Back in my days on LiveJournal, the little group I was connected to would occasionally play a game where one member would throw out a list of five or more words and the rest of us would write a poem containing the words on the list. It was a game we didn't play often, but I enjoyed when we did.
I've mentioned British speculative fiction author Jeff Noon's Twitter game #speedlit before:
RULES
20 words or less
no punctuation
lower case
one line break
As a larger meme, it hasn't caught on, and even Mr. Noon doesn't play anymore. Mostly it's just me and the brilliant poet and artist ReVerse Butcher.
Words are my LEGO blocks, my lumber and nails. Programming is such a joy because it's a place where I literally build things out of words and phrases.
So despite playing it in solitaire mode, Mr. Noon's game is one I come back to at regular intervals.
Due to the limits, the initial work is quick and simple, not requiring dedicated time or energy, and lends itself to the way I get tiny flashes of story scenes or strange phrases stuck in my head throughout the day. The mental bits get jotted into a window on my screen where they sit with too many words and commas, and not enough edge or story, as I poke, poke, poke for the next several hours until I'm either satisfied or exasperated.
The rules themselves make no such requirement, but from Noon's early examples and my own internalization, I try to avoid treating the projects as poetry. It would be easy to argue the constraints and most of the forms produced are absolutely a kind of poesy, similar to a haiku, and I have no counter. My own goal, though, is to construct a tight prose narrative, a single degree of story arc containing hints of what came before and where they're going after while containing a sharp stabby sense of what's happening right now.
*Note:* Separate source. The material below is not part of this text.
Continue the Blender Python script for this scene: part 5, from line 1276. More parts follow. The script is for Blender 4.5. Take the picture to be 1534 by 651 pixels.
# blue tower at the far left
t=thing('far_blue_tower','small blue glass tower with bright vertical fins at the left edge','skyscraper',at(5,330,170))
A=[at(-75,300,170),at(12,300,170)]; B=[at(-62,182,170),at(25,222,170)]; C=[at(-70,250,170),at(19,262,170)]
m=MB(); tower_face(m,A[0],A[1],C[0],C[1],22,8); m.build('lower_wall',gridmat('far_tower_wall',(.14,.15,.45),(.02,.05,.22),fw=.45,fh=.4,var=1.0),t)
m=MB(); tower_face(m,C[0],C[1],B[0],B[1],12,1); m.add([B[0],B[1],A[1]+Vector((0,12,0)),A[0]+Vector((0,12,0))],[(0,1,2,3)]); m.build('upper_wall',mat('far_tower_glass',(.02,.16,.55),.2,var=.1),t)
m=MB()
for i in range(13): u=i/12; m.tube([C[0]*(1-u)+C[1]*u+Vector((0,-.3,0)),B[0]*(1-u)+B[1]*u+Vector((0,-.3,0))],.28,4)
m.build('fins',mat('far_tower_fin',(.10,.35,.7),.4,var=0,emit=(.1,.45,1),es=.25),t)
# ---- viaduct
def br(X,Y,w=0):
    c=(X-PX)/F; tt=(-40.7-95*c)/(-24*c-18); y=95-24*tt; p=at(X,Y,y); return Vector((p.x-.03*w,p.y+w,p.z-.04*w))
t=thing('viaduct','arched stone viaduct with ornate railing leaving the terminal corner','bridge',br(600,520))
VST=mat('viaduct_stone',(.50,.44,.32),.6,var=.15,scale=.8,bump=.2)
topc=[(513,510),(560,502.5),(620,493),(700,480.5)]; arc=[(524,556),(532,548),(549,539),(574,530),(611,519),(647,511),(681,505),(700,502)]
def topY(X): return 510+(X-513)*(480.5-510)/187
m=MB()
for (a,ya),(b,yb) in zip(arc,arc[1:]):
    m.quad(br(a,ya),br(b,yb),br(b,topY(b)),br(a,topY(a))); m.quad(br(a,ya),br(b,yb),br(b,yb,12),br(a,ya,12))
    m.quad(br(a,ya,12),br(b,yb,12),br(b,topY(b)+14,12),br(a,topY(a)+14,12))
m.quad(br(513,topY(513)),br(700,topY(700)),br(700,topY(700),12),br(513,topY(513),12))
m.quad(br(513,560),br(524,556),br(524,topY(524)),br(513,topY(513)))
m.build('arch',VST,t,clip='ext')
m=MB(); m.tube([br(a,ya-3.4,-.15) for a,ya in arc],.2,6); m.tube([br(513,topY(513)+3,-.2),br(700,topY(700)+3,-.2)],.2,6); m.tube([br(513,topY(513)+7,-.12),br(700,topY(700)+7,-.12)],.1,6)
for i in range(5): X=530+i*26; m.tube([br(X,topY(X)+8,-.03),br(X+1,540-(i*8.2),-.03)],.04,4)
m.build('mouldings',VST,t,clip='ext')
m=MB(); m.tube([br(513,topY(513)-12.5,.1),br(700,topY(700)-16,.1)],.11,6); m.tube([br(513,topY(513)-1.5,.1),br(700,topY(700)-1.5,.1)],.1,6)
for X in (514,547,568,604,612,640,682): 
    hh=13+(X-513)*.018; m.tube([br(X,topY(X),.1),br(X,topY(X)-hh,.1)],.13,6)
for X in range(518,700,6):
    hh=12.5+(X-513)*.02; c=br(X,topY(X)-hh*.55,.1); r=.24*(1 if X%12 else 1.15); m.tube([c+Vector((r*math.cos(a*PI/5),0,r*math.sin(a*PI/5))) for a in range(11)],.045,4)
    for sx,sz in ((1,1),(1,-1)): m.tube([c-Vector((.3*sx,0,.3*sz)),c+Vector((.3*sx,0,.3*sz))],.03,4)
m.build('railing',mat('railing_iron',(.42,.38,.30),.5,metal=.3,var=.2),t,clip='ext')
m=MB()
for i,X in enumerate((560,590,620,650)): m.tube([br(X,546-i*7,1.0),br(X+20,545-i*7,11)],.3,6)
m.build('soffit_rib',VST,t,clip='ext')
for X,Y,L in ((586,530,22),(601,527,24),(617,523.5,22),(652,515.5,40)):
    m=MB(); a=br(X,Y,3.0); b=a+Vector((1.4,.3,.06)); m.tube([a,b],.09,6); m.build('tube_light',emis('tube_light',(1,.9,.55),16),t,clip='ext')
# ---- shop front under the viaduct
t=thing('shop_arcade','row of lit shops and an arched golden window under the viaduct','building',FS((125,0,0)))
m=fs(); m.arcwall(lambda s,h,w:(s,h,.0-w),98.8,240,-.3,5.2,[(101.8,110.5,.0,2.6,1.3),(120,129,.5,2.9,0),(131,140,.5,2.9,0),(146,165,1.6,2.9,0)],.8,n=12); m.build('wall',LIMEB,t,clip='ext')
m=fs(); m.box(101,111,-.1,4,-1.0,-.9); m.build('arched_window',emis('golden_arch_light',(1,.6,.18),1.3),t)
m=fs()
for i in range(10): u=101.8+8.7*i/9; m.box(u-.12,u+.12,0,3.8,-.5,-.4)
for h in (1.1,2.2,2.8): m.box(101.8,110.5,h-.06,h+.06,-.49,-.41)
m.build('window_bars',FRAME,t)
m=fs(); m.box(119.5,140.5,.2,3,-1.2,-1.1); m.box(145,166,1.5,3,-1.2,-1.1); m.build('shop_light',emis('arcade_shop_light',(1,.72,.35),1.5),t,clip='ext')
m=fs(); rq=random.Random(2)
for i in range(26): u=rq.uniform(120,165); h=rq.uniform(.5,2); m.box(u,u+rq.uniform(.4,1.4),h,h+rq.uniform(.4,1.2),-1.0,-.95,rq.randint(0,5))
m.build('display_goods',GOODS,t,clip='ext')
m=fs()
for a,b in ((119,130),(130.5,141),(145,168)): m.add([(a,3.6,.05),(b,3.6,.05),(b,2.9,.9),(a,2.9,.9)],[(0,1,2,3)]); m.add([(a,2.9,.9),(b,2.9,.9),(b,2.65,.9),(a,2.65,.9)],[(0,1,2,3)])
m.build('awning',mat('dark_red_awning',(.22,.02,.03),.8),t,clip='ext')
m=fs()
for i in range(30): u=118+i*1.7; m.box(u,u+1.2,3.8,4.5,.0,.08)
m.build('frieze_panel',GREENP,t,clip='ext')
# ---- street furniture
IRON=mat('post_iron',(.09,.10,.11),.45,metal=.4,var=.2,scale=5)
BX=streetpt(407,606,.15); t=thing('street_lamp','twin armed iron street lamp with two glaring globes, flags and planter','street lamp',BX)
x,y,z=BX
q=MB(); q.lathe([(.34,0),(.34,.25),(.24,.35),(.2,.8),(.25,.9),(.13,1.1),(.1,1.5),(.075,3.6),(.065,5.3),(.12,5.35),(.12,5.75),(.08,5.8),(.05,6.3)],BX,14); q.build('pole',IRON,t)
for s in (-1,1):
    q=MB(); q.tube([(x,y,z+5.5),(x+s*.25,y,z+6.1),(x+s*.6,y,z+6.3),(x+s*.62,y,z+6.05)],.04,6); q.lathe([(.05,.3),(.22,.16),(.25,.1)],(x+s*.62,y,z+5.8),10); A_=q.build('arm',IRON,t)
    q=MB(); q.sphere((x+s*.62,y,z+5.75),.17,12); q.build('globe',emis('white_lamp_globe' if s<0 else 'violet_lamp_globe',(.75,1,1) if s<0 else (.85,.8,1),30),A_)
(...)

My own enjoyment comes from processing the original ideas through the mental still set up by dark, boozy pirates the in the Broca's area of my brain, condensing the mash originally put onto the screen into something which meets the constraints, but still contains enough flavor to be valuable. Reducing phrases to their skeletal frames, finding words with a higher degree of specificity or generality or impact, changing order to increase clarity or reduce word count, making myself do without extraneous adjectives and adverbs.
A perfect bit will create a specific image or feeling in the reader and make them intensely curious to know the whole of the story. Maybe:
dream flensing knife
only three seraph pelts
the blind ifrit calls from a back stall
time to go hunting
Or:
he never spoke
of the spider hearts
beating
keeping the watch hands sweeping
or the cost of every midnight chime
An imperfect, but good bit, does function like a haiku: capturing the image or feeling of a moment, but existing mostly outside a larger specific narrative, and making the reader content with what they have, rather than curious about what they don't.
Say:
shapes of morning
cut roughly from the sheet of night
collaged carefully together
a map
etched from real to dream
A failing piece will simply be boring as either poem or narrative, and will be dull and fuzzy rather than sharp and clear. I actually do like this:
already haunted
by future ghosts
she spat at lachesis
keep up or cut me loose
but even I don't remember what it's about or get a clear image of what's happening in its moment.